Anyone have opinions on this?

2 thoughts on “Single-Player Skillcap – Game Design”

  1. I think it is impossible to create any game that has no skill cap. At the end of the day, your game has a finite set of choices. Once a player learns how to choose optimally, there is a best play, even with random elements. Even chess and go have skill caps, though you can argue that a human could never reach them.

    You can increase the skill cap in your games by creating more choices (all of them meaningful or at least situational) and more complex scenarios. But then you have to balance that against initial accessibility.

    You also have to balance the fun a player gets from increasing their skill cap against the fun of mastering a new game (how you allocate your development time). But I guess that line of thinking, taken to the extreme, is how we end up with Farmville.

    Can I ask, what is the highest rank you’ve seen in Axes & Acres, and Militia?

    1. Hey Ken, thanks for the well thought-out comments, I appreciate it! I think you may be right to some extent, there is always a balance between complexity and accessibility. There are games though that have a lot of strategic depth or complexity without being unaccessible. The two are not always directly correlated. Some games are incredibly simple, but still create a lot of interesting strategic choices. For example Loveletter has essentially a 2 sentence rulebook, but it has a surprising amount of depth.
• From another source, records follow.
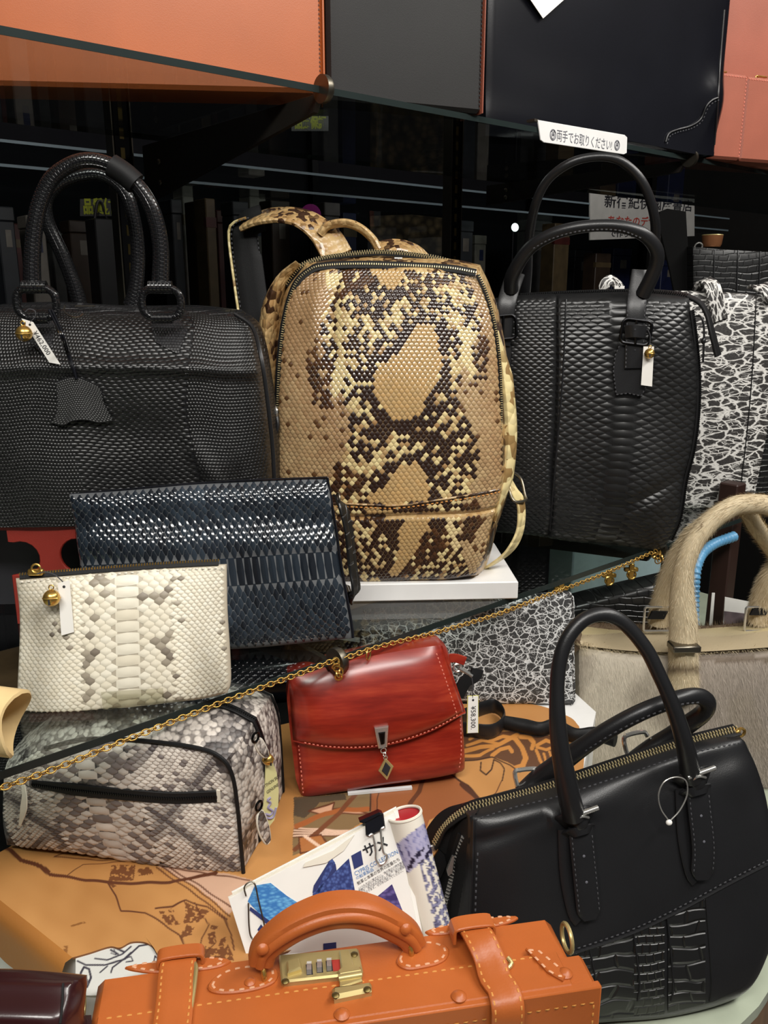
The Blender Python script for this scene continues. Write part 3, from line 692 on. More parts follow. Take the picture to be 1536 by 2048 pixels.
nc = 43; nr = 88
S, T = hexes(.012, .99, .012, .985, 1 / nc, 1 / nr)
keep = np.abs(T - .235) > .008; S, T = S[keep], T[keep]
big = np.where((S < .2) & (T > .3), 1.25, 1.0)
scales('scales', bp, S, T, .5 / nc, .5 / nr, 0.16, 0.0006, gcol, M['skin'], root, G, shrink=.95, tilt=.0001)
# seam above the lower pocket, zips, puller
sp = bp.path(G, [(664, 1006), (740, 1009), (800, 1010), (900, 996), (960, 986), (998, 978)], .0012, 30)
put('pocket_seam', M['skinbody'], root, tube(sp, .0012, 6)); stitches(sp - A([0, 0, .003]), (0, -1, 0), M['thread_tan'], root)
zl = G.L([(952, 546), (900, 537), (820, 532), (720, 529), (650, 532), (620, 541), (590, 572), (570, 640), (560, 720), (556, 800), (553, 850)], .003)
zl = spline(zl, 80); nz = np.tile(A([[-.25, -1, .35]]), (80, 1)); put('zipper_tape', M['blacksoft'], root, strap(zl, .0085, .0012, nz)); zipteeth(zl + nz * .0008, nz, None, M['goldpale'], root, pitch=.0024, h=.0014)
zr = spline(G.L([(955, 549), (972, 588), (988, 648), (998, 720), (1001, 800), (1000, 860)], .0015), 40)
put('zipper_tape', M['blacksoft'], root, strap(zr, .005, .001, (.6, -1, 0))); zipteeth(zr + A([.0008, -.0012, 0]), (.6, -1, 0), None, M['goldpale'], root, pitch=.0024, h=.0012)
zt = spline(G.L([(570, 570), (600, 535), (650, 517), (720, 508), (765, 506), (820, 510), (880, 520), (940, 540)], -.03), 50)
put('zipper_tape', M['blacksoft'], root, strap(zt, .011, .0015, (0, -.7, 1))); zipteeth(zt + A([0, -.0008, .001]), (0, -.7, 1), None, M['goldpale'], root, pitch=.0026, w=.003, two=True)
zs = spline(G.L([(580, 540), (553, 572), (537, 615), (531, 670), (533, 740), (538, 800)], -.022), 30)
put('zipper_tape', M['blacksoft'], root, strap(zs, .007, .001, (-1, -.5, 0))); zipteeth(zs + A([-.001, -.0005, 0]), (-1, -.5, 0), None, M['goldpale'], root, pitch=.0026)
p0 = G.loc(551, 845, .012)
pl = put('zip_pull', M['black'], root, tube(spline(G.L([(553, 828, .010), (556, 850, .013), (553, 866, .013)]), 8), .0035, 8, r2=.0022))
put('slider', M['silver'], root, ring(G.loc(550, 824, .010), .0055, .0016, (1, .5, 0), 16, 6)); put('pull_ring', M['silver'], root, ring(G.loc(549, 880, .010), .004, .0012, (1, .5, 0), 14, 6))
for c in ((797, 519), (815, 522)):
    q = G.loc(c[0], c[1], -.03); put('slider', M['silver'], root, box(q[0] - .005, q[0] + .005, q[1] - .004, q[1] + .002, q[2] - .002, q[2] + .003, .0008), ring(q + A([0, -.004, -.001]), .0035, .0008, (0, 0, 1), 12, 5))
# straps and top handle
def strap2(name, pts, w, th, up, mat, parent, n=36): return put(name, mat, parent, strap(spline(A(pts), n), w, th, up))
sp_ = G.L([(676, 512, -.07), (650, 470, -.075), (612, 440, -.08), (570, 430, -.085), (525, 434, -.09), (492, 447, -.10)])
so = strap2('shoulder_strap', sp_, .036, .006, A([-.2, -.6, 1.0]), M['skinbody'], root)
sq = spline(G.L([(525, 436, -.092), (500, 446, -.095), (490, 470, -.10), (500, 560, -.10), (512, 650, -.10), (520, 760, -.10), (530, 900, -.10)]), 40)
put('strap_lining', M['blacksoft'], root, strap(sq, np.r_[np.full(8, .03), np.full(32, .036)], .005, (-.1, -1, .05)))
stitches(sq + A([.0155, -.0028, 0]), (0, -1, 0), M['thread_grey'], root); stitches(sq + A([-.0155, -.0028, 0]), (0, -1, 0), M['thread_grey'], root)
put('strap_edge', M['skincream'], root, tube(sq + A([-.019, -.001, 0]), .0016, 6))
strap2('shoulder_strap', G.L([(752, 500, -.07), (790, 492, -.075), (825, 500, -.08), (850, 520, -.085)]), .03, .006, (0, -.6, 1.0), M['skinbody'], root)
put('top_handle', M['skinbody'], root, tube(spline(G.L([(640, 470, -.07), (655, 452, -.07), (690, 446, -.07), (720, 456, -.07), (745, 478, -.07), (758, 500, -.07)]), 30), .0075, 10, r2=.0045, up=(0, -1, .2)))
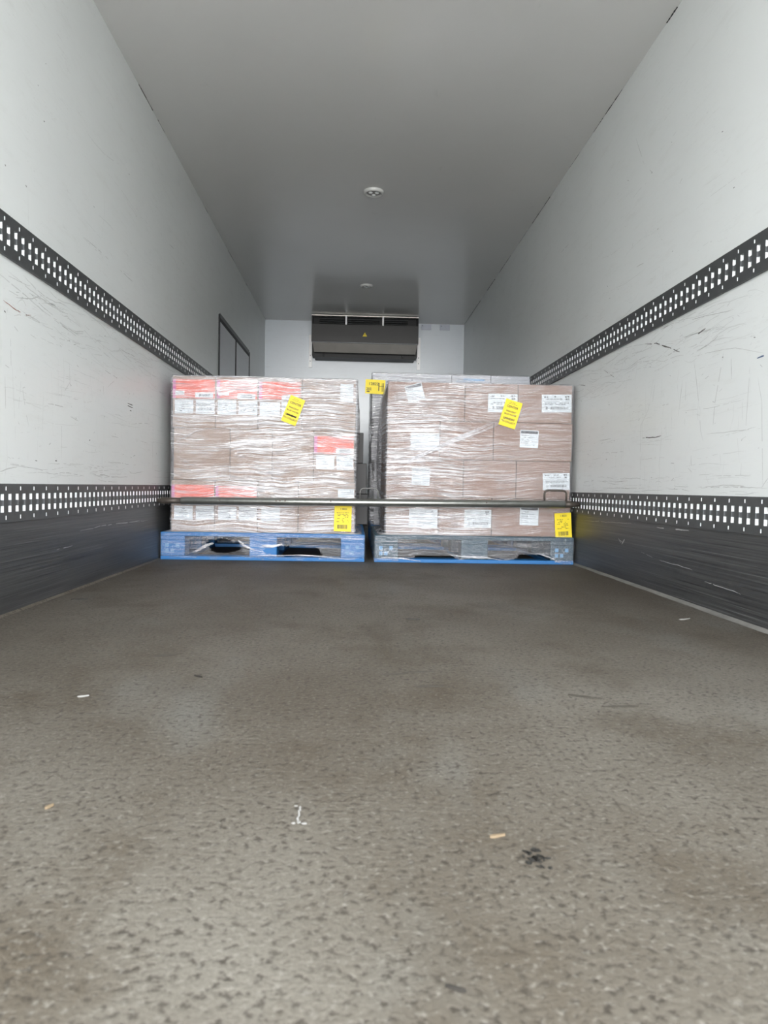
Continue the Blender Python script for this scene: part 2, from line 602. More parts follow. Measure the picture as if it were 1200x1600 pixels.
# wall scratches: thin marks lying on the panels
def marks(x, side, strokes, w, mb):
    """Ribbons along (y, z) polylines on the wall plane x, tapering at both ends."""
    off = 0.0005 * side
    for st in strokes:
        pts = [Vector((x + off, y, z)) for y, z in st]
        fine = []
        for a, b in zip(pts, pts[1:]):
            n = max(2, int((b - a).length / 0.012))
            fine += [a.lerp(b, i / n) for i in range(n)]
        fine.append(pts[-1])
        sd = R.uniform(0, 99)
        jit = [p + Vector((0, 0, 0.0045 * noise.noise(p * 9 + Vector((sd, 0, 0))) + 0.0018 * noise.noise(p * 45))) for p in fine]
        ww = w * random.uniform(0.5, 1.3)
        prev = None
        k = len(jit)
        for i, p in enumerate(jit):
            d = (jit[min(i + 1, k - 1)] - jit[max(i - 1, 0)]).normalized()
            n = Vector((0, -d.z, d.y))
            t = math.sin(math.pi * (i + 0.4) / (k - 0.2)) ** 0.5 if k > 1 else 1
            h = ww * 0.5 * max(0.15, t) * (0.6 + 0.7 * abs(noise.noise(p * 37)))
            cur = (mb.b.verts.new(p + n * h), mb.b.verts.new(p - n * h))
            if prev and noise.noise(Vector((p.y * 24, p.z * 24, sd))) > -0.22:      # skips where the scratch lifts
                mb.b.faces.new((prev[0], prev[1], cur[1], cur[0]))
            prev = cur
    bmesh.ops.delete(mb.b, geom=[v for v in mb.b.verts if not v.link_faces], context='VERTS')


LW = [[(2.351, 1.06), (2.437, 1.063), (2.518, 1.068)], [(2.53, 1.098), (2.592, 1.081), (2.644, 1.072), (2.725, 1.063)], [(2.331, 1.099), (2.46, 1.111), (2.554, 1.122)], [(2.437, 1.052), (2.554, 1.077), (2.63, 1.109)], [(2.542, 0.953), (2.586, 0.948)], [(2.79, 0.963), (2.828, 0.952)], [(2.858, 1.001), (2.898, 1.004)], [(3.112, 0.992), (3.287, 1.014)], [(2.739, 1.048), (2.858, 1.039), (2.954, 1.034)], [(2.889, 1.042), (3.039, 1.072)], [(3.187, 1.034), (3.35, 1.015)], [(3.46, 1.08), (3.654, 1.053), (3.787, 1.068)], [(3.46, 1.084), (3.706, 1.087), (3.842, 1.086)], [(3.267, 0.95), (3.439, 0.94)], [(2.399, 0.906), (2.402, 0.808)], [(2.465, 0.829), (2.477, 0.777), (2.512, 0.666), (2.53, 0.629)], [(2.471, 0.776), (2.454, 0.682)], [(2.879, 0.908), (2.884, 0.843), (2.899, 0.797)], [(2.884, 0.836), (2.836, 0.798)], [(2.806, 0.816), (2.807, 0.526)], [(3.258, 0.877), (3.265, 0.834)], [(3.31, 0.877), (3.428, 0.931)], [(2.712, 0.775), (2.859, 0.776), (3.042, 0.779), (3.17, 0.794)], [(2.685, 0.728), (2.829, 0.732)], [(2.891, 0.701), (2.973, 0.689)], [(3.397, 0.765), (3.523, 0.763)], [(3.659, 0.74), (3.848, 0.761), (3.996, 0.77)], [(3.74, 0.66), (3.953, 0.661)], [(3.272, 0.536), (3.742, 0.536)], [(3.098, 0.478), (3.379, 0.47), (3.613, 0.47)], [(2.329, 0.472), (2.392, 0.483), (2.442, 0.485)], [(4.028, 0.746), (4.048, 0.514)], [(3.355, 0.661), (3.466, 0.658)], [(2.361, 0.78), (2.366, 0.662)], [(2.5, 0.813), (2.494, 0.806)], [(2.955, 0.915), (2.972, 0.911)], [(3.95, 0.814), (3.959, 0.788)], [(3.019, 1.454), (3.154, 1.458), (3.329, 1.457)], [(3.019, 1.449), (3.252, 1.446)], [(3.337, 1.942), (3.363, 1.936)], [(4.364, 1.879), (4.506, 1.89)], [(4.658, 1.877), (4.738, 1.87)], [(3.481, 1.458), (3.68, 1.458)]]
LW_DARK = [[(3.6, 0.838), (3.684, 0.838)], [(3.6, 0.824), (3.684, 0.825)], [(3.608, 0.805), (3.663, 0.805)], [(2.748, 0.521), (2.777, 0.52)], [(2.58, 0.516), (2.595, 0.515)], [(3.578, 1.952), (3.587, 1.953)], [(3.549, 1.863), (3.561, 1.854)], [(2.356, 0.986), (2.366, 0.984)], [(3.43, 0.941), (3.44, 0.939)]]
RW = [[(2.779, 0.986), (2.656, 0.999), (2.465, 1.041)], [(2.764, 0.977), (2.541, 0.961), (2.448, 0.952), (2.268, 0.895)], [(2.727, 1.056), (2.667, 1.063)], [(3.718, 1.066), (3.57, 1.046)], [(3.435, 1.045), (3.271, 1.061), (3.193, 1.059)], [(3.847, 1.03), (3.614, 1.001), (3.345, 0.974)], [(3.13, 0.945), (3.175, 0.814), (3.257, 0.744), (3.244, 0.443)], [(3.112, 0.942), (3.145, 0.78)], [(2.756, 0.975), (2.694, 0.762), (2.681, 0.682), (2.658, 0.635)], [(2.528, 0.946), (2.578, 0.774), (2.589, 0.668)], [(2.474, 0.918), (2.467, 0.845)], [(2.351, 0.867), (2.364, 0.66)], [(2.303, 0.831), (2.273, 0.738), (2.251, 0.466)], [(2.846, 0.895), (2.874, 0.753)], [(2.815, 0.884), (2.815, 0.713)], [(3.032, 0.817), (2.966, 0.816)], [(2.837, 0.77), (2.627, 0.761), (2.381, 0.763)], [(2.634, 0.662), (2.486, 0.66), (2.302, 0.66)], [(2.931, 0.563), (2.899, 0.56)], [(3.255, 0.593), (2.982, 0.589)], [(3.762, 0.643), (3.459, 0.639)], [(3.808, 0.717), (3.64, 0.715)], [(2.751, 0.587), (2.743, 0.506)], [(2.777, 0.541), (2.74, 0.523)], [(2.383, 0.545), (2.389, 0.466), (2.222, 0.46)], [(2.497, 0.466), (2.32, 0.46)], [(2.262, 0.482), (2.223, 0.479)], [(2.256, 0.463), (2.224, 0.493)], [(3.574, 0.489), (3.392, 0.492)], [(3.747, 0.458), (3.187, 0.459)], [(2.601, 0.466), (2.597, 0.447)], [(2.391, 0.752), (2.387, 0.694)], [(2.928, 1.152), (2.774, 1.132), (2.588, 1.113)], [(2.862, 1.136), (2.718, 1.119), (2.468, 1.09)], [(3.013, 1.022), (2.855, 1.035)], [(3.414, 2.132), (3.367, 2.059), (3.307, 1.966)], [(3.242, 1.91), (3.212, 1.886)], [(3.01, 1.95), (2.963, 1.952)], [(3.431, 1.612), (3.416, 1.64)], [(3.362, 1.509), (3.279, 1.502)], [(3.041, 1.432), (3.036, 1.448)], [(2.928, 1.716), (2.906, 1.731)], [(4.656, 1.996), (4.482, 1.995)], [(3.527, 1.761), (3.518, 1.755)]]
RW_DARK = [[(3.236, 1.121), (3.123, 1.101), (2.983, 1.056), (2.869, 1.013)], [(3.771, 1.088), (3.616, 1.027)], [(4.19, 1.07), (4.079, 1.049)], [(3.233, 0.688), (3.111, 0.682), (3.032, 0.686)], [(2.727, 1.058), (2.667, 1.066)]]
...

This sort of thing makes me hopeful that a game could be created with a very elegant and intuitive system that also had a ton of strategic depth. I think you are right though that it would have to be a “practically impossible” to reach skillcap rather than a truly infinite skillcap.

      As far as the highest rank we’ve seen I am not sure yet. We are collecting the data, but it only collects each time someone logs in, so players who haven’t played recently won’t have registered yet. We are likely going to add a public ladder displaying player’s ranks in the next update or two so you can look out for that!